-- DATASET CONTENT --
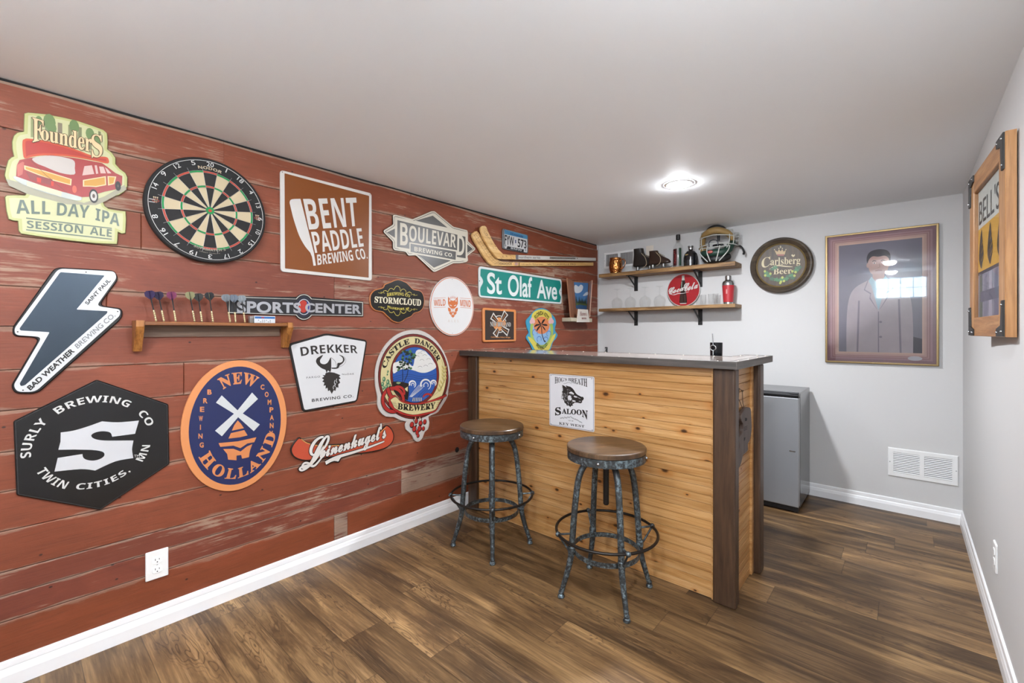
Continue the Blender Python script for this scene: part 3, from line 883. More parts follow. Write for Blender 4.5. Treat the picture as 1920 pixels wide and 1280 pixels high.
# ================================================================== FRIDGE
M_FR = M('#6E7073', .2, .55); M_BLK = M('#141416', .35)
t = NT('brushed_steel_door'); P = t.sep(t.pos())
n = t.noise(t.comb(t.math('MULTIPLY', P[0], 3.0), P[1], t.math('MULTIPLY', P[2], 300.0)), 1.0, 3)
t.bump(n, .05, .0005); t.set(Base_Color='#9A9C9F', Roughness=.4, Metallic=.45); M_DOOR = t.mat
fx0, fx1, fy0, fy1 = -1.04, -.537, 3.505, 3.955
o = thing('mini_fridge', 'small stainless steel fridge standing against the back wall', 'fridge', ((fx0 + fx1) / 2, (fy0 + fy1) / 2, 0))
Mesh().box(fx0, fx1, fy0 + .055, fy1, .028, .806, M_FR, .004).build('cabinet', o)
d = Mesh().box(fx0, fx1, fy0, fy0 + .048, .040, .775, M_DOOR, .006).build('door', o)
b = Mesh(); b.box(fx0, fx1, fy0 - .004, fy0 + .05, .777, .797, M_BLK, .004); b.build('handle', d)
b = Mesh(); b.box(fx0 + .01, fx1 - .01, fy0 + .048, fy0 + .056, .05, .77, M_BLK); b.build('door_seal', d)
b = Mesh(); b.box(-.592, -.556, fy0 - .001, fy0 + .001, .41, .418, M('#D6D8DA', .2, .9)); b.build('badge', d)
Mesh().box(fx0, fx1, fy0 + .01, fy0 + .055, .795, .812, M_FR, .003).build('top_trim', o)
b = Mesh(); b.box(fx1 - .055, fx1 - .002, fy0 + .0, fy0 + .05, .797, .806, M_BLK, .003); b.build('hinge_cap', o)
Mesh().box(fx0 + .005, fx1 - .005, fy0 + .006, fy0 + .06, .008, .042, M_BLK, .003).build('kick_plate', o)
for x in (fx0 + .04, fx1 - .025):
    for y in (fy0 + .045, fy1 - .05):
        Mesh().lathe([(0, 0), (.016, 0), (.016, .012), (.009, .014), (.009, .03), (0, .03)], (x, y, 0), M_BLK if y > 3.7 else M('#C9C9C9', .4), 14).build('foot', o)

# bar tools on the low shelf behind the counter
p = on(1343, 650, 1, 2.70)
o = thing('tumbler', 'black metal tumbler standing behind the right end of the bar top', 'tumbler', (p.x, 2.70, .975))
z1 = on(1343, 642, 1, 2.70).z
Mesh().lathe([(0, .975), (.029, .975), (.031, .98), (.0335, z1 - .004), (.0335, z1), (.0315, z1), (.029, .985), (0, .985)], (p.x, 2.70, 0), M('#15171C', .18, .3), 28).build('cup', o)
q = on(1337, 650, 1, 2.655)
o = thing('cocktail_strainer', 'silver bar tool with a ring end upright beside the black tumbler', 'bar tool', (q.x, 2.655, .975))
zt = on(1337, 625, 1, 2.655).z; zr = on(1337, 652, 1, 2.655).z
Mesh().tube([(q.x - .003, 2.655, zt), (q.x, 2.655, zr + .017)], .003, M_STEEL, 8).build('handle', o)
Mesh().tube([(q.x + .015 * math.cos(a), 2.655, zr + .015 * math.sin(a)) for a in [2 * math.pi * i / 20 for i in range(20)]], .0032, M_STEEL, 8, closed=True).build('ring', o)
Mesh().tube([(q.x, 2.655, zr - .015), (q.x, 2.655, .976)], .005, M_STEEL, 8).build('shank', o)

# ================================================================== SIGNS ON THE PLANK WALL
TONE[0] = 0.72
class Sign:
    """a sign on a wall: pixel readings of a photo crop are turned into metres on the wall plane"""
    def __init__(s, name, label, F, crop, cat='sign', w=.004, th=.004, group=None):
        s.F, s.x0, s.y0, s.k, s.w, s.th = F, crop[0], crop[1], crop[2], w, th
        s.args = (name, label, cat, group); s.parts = {}; s.order = []; s.root = None
    def q(s, x, y): return s.F.uv(s.x0 + x / s.k, s.y0 + y / s.k, s.w + s.th)
    def P(s, pts): return [s.q(*p) for p in pts]
    def part(s, n):
        if n not in s.parts: s.parts[n] = Mesh(); s.order.append(n)
        return s.parts[n]
    def z(s, layer):
        s.cnt = getattr(s, 'cnt', 0) + 1
        return s.w + s.th + layer * .00028 + (s.cnt % 40) * .00001
    def plate(s, uv, m, part='panel', bevel=.0012, side=None, w0=None, w1=None):
        s.part(part).plate(s.F, uv, s.w - .0035 if w0 is None else w0, s.w + s.th if w1 is None else w1, m, side, bevel)
    def fill(s, uv, m, layer=1, part='emblem', holes=()):
        s.part(part).poly(s.F, uv, s.z(layer), m, holes)
    def line(s, uv, wd, m, layer=1, part='emblem', closed=False):
        s.part(part).stroke(s.F, uv, wd, s.z(layer), m, closed)
    def ring(s, uv, d0, d1, m, layer=1, part='border'):
        """band between two insets of an outline"""
        a = inset(uv, d0) if d0 else ccw(uv); b = inset(uv, d1); n = len(a)
        zz = s.z(layer)
        vs = [s.F.p3(*p, zz) for p in a] + [s.F.p3(*p, zz) for p in b]
        s.part(part).add(vs, [[i, (i + 1) % n, n + (i + 1) % n, n + i] for i in range(n)], m)
    def txt(s, st, style, quad, m, layer=3, off=0.0, bow=0.0, part='lettering', track=0.0):
        text(s.part(part), s.F, st, style, s.P(quad), s.z(layer), m, off, bow, track)
    def fat(s, st, style, quad, m, layer, r, part='lettering', n=8):
        """lettering thickened by r (metres) all round"""
        Q = s.P(quad)
        for i in range(n):
            a = 2 * math.pi * i / n; d = (r * math.cos(a), r * math.sin(a))
            text(s.part(part), s.F, st, style, [(p[0] + d[0], p[1] + d[1]) for p in Q], s.z(layer), m)
        text(s.part(part), s.F, st, style, Q, s.z(layer), m)
    def arc(s, st, style, c, ra, rb, h, a0, a1, m, layer=3, off=0.0, part='lettering', track=0.0):
        arc(s.part(part), s.F, st, style, c, ra, rb, h, a0, a1, s.z(layer), m, off, track)
    def done(s):
        first = s.parts[s.order[0]]
        c = Vector((0, 0, 0))
        lo = [min(p[i] for p in first.v) for i in range(3)]; hi = [max(p[i] for p in first.v) for i in range(3)]
        c = Vector([(a + b) / 2 for a, b in zip(lo, hi)])
        s.root = thing(s.args[0], s.args[1], s.args[2], c, s.args[3])
        for n in s.order: s.parts[n].build(n, s.root)
        return s.root
CRA, CRB, CRC, CRD, CRE, CRF = (0, 130, 3.5556), (0, 470, 3.2), (0, 670, 3.4286), (500, 300, 4.8), (500, 520, 5.3333), (800, 390, 4.4152)
CRG, CRH, CRI = (500, 600, 4.2658), (690, 610, 5.565), (840, 400, 6.4)
CREAM, BLACK, WHITE = M('#E9DFC6', .4), M('#171615', .35), M('#ECEBE8', .35)
def hole(s, x, y, r=.0022, layer=4):
    c = s.q(x, y); s.fill(ell(c, r, r, 10), M('#3A3632', .4, .5), layer, s.order[0])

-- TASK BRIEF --
Write out every line above exactly as it is, leaving out the pictures.

-- WRITTEN ANSWER --
Continue the Blender Python script for this scene: part 3, from line 883. More parts follow. Write for Blender 4.5. Treat the picture as 1920 pixels wide and 1280 pixels high.
# ================================================================== FRIDGE
M_FR = M('#6E7073', .2, .55); M_BLK = M('#141416', .35)
t = NT('brushed_steel_door'); P = t.sep(t.pos())
n = t.noise(t.comb(t.math('MULTIPLY', P[0], 3.0), P[1], t.math('MULTIPLY', P[2], 300.0)), 1.0, 3)
t.bump(n, .05, .0005); t.set(Base_Color='#9A9C9F', Roughness=.4, Metallic=.45); M_DOOR = t.mat
fx0, fx1, fy0, fy1 = -1.04, -.537, 3.505, 3.955
o = thing('mini_fridge', 'small stainless steel fridge standing against the back wall', 'fridge', ((fx0 + fx1) / 2, (fy0 + fy1) / 2, 0))
Mesh().box(fx0, fx1, fy0 + .055, fy1, .028, .806, M_FR, .004).build('cabinet', o)
d = Mesh().box(fx0, fx1, fy0, fy0 + .048, .040, .775, M_DOOR, .006).build('door', o)
b = Mesh(); b.box(fx0, fx1, fy0 - .004, fy0 + .05, .777, .797, M_BLK, .004); b.build('handle', d)
b = Mesh(); b.box(fx0 + .01, fx1 - .01, fy0 + .048, fy0 + .056, .05, .77, M_BLK); b.build('door_seal', d)
b = Mesh(); b.box(-.592, -.556, fy0 - .001, fy0 + .001, .41, .418, M('#D6D8DA', .2, .9)); b.build('badge', d)
Mesh().box(fx0, fx1, fy0 + .01, fy0 + .055, .795, .812, M_FR, .003).build('top_trim', o)
b = Mesh(); b.box(fx1 - .055, fx1 - .002, fy0 + .0, fy0 + .05, .797, .806, M_BLK, .003); b.build('hinge_cap', o)
Mesh().box(fx0 + .005, fx1 - .005, fy0 + .006, fy0 + .06, .008, .042, M_BLK, .003).build('kick_plate', o)
for x in (fx0 + .04, fx1 - .025):
    for y in (fy0 + .045, fy1 - .05):
        Mesh().lathe([(0, 0), (.016, 0), (.016, .012), (.009, .014), (.009, .03), (0, .03)], (x, y, 0), M_BLK if y > 3.7 else M('#C9C9C9', .4), 14).build('foot', o)

# bar tools on the low shelf behind the counter
p = on(1343, 650, 1, 2.70)
o = thing('tumbler', 'black metal tumbler standing behind the right end of the bar top', 'tumbler', (p.x, 2.70, .975))
z1 = on(1343, 642, 1, 2.70).z
Mesh().lathe([(0, .975), (.029, .975), (.031, .98), (.0335, z1 - .004), (.0335, z1), (.0315, z1), (.029, .985), (0, .985)], (p.x, 2.70, 0), M('#15171C', .18, .3), 28).build('cup', o)
q = on(1337, 650, 1, 2.655)
o = thing('cocktail_strainer', 'silver bar tool with a ring end upright beside the black tumbler', 'bar tool', (q.x, 2.655, .975))
zt = on(1337, 625, 1, 2.655).z; zr = on(1337, 652, 1, 2.655).z
Mesh().tube([(q.x - .003, 2.655, zt), (q.x, 2.655, zr + .017)], .003, M_STEEL, 8).build('handle', o)
Mesh().tube([(q.x + .015 * math.cos(a), 2.655, zr + .015 * math.sin(a)) for a in [2 * math.pi * i / 20 for i in range(20)]], .0032, M_STEEL, 8, closed=True).build('ring', o)
Mesh().tube([(q.x, 2.655, zr - .015), (q.x, 2.655, .976)], .005, M_STEEL, 8).build('shank', o)

# ================================================================== SIGNS ON THE PLANK WALL
TONE[0] = 0.72
class Sign:
    """a sign on a wall: pixel readings of a photo crop are turned into metres on the wall plane"""
    def __init__(s, name, label, F, crop, cat='sign', w=.004, th=.004, group=None):
        s.F, s.x0, s.y0, s.k, s.w, s.th = F, crop[0], crop[1], crop[2], w, th
        s.args = (name, label, cat, group); s.parts = {}; s.order = []; s.root = None
    def q(s, x, y): return s.F.uv(s.x0 + x / s.k, s.y0 + y / s.k, s.w + s.th)
    def P(s, pts): return [s.q(*p) for p in pts]
    def part(s, n):
        if n not in s.parts: s.parts[n] = Mesh(); s.order.append(n)
        return s.parts[n]
    def z(s, layer):
        s.cnt = getattr(s, 'cnt', 0) + 1
        return s.w + s.th + layer * .00028 + (s.cnt % 40) * .00001
    def plate(s, uv, m, part='panel', bevel=.0012, side=None, w0=None, w1=None):
        s.part(part).plate(s.F, uv, s.w - .0035 if w0 is None else w0, s.w + s.th if w1 is None else w1, m, side, bevel)
    def fill(s, uv, m, layer=1, part='emblem', holes=()):
        s.part(part).poly(s.F, uv, s.z(layer), m, holes)
    def line(s, uv, wd, m, layer=1, part='emblem', closed=False):
        s.part(part).stroke(s.F, uv, wd, s.z(layer), m, closed)
    def ring(s, uv, d0, d1, m, layer=1, part='border'):
        """band between two insets of an outline"""
        a = inset(uv, d0) if d0 else ccw(uv); b = inset(uv, d1); n = len(a)
        zz = s.z(layer)
        vs = [s.F.p3(*p, zz) for p in a] + [s.F.p3(*p, zz) for p in b]
        s.part(part).add(vs, [[i, (i + 1) % n, n + (i + 1) % n, n + i] for i in range(n)], m)
    def txt(s, st, style, quad, m, layer=3, off=0.0, bow=0.0, part='lettering', track=0.0):
        text(s.part(part), s.F, st, style, s.P(quad), s.z(layer), m, off, bow, track)
    def fat(s, st, style, quad, m, layer, r, part='lettering', n=8):
        """lettering thickened by r (metres) all round"""
        Q = s.P(quad)
        for i in range(n):
            a = 2 * math.pi * i / n; d = (r * math.cos(a), r * math.sin(a))
            text(s.part(part), s.F, st, style, [(p[0] + d[0], p[1] + d[1]) for p in Q], s.z(layer), m)
        text(s.part(part), s.F, st, style, Q, s.z(layer), m)
    def arc(s, st, style, c, ra, rb, h, a0, a1, m, layer=3, off=0.0, part='lettering', track=0.0):
        arc(s.part(part), s.F, st, style, c, ra, rb, h, a0, a1, s.z(layer), m, off, track)
    def done(s):
        first = s.parts[s.order[0]]
        c = Vector((0, 0, 0))
        lo = [min(p[i] for p in first.v) for i in range(3)]; hi = [max(p[i] for p in first.v) for i in range(3)]
        c = Vector([(a + b) / 2 for a, b in zip(lo, hi)])
        s.root = thing(s.args[0], s.args[1], s.args[2], c, s.args[3])
        for n in s.order: s.parts[n].build(n, s.root)
        return s.root
CRA, CRB, CRC, CRD, CRE, CRF = (0, 130, 3.5556), (0, 470, 3.2), (0, 670, 3.4286), (500, 300, 4.8), (500, 520, 5.3333), (800, 390, 4.4152)
CRG, CRH, CRI = (500, 600, 4.2658), (690, 610, 5.565), (840, 400, 6.4)
CREAM, BLACK, WHITE = M('#E9DFC6', .4), M('#171615', .35), M('#ECEBE8', .35)
def hole(s, x, y, r=.0022, layer=4):
    c = s.q(x, y); s.fill(ell(c, r, r, 10), M('#3A3632', .4, .5), layer, s.order[0])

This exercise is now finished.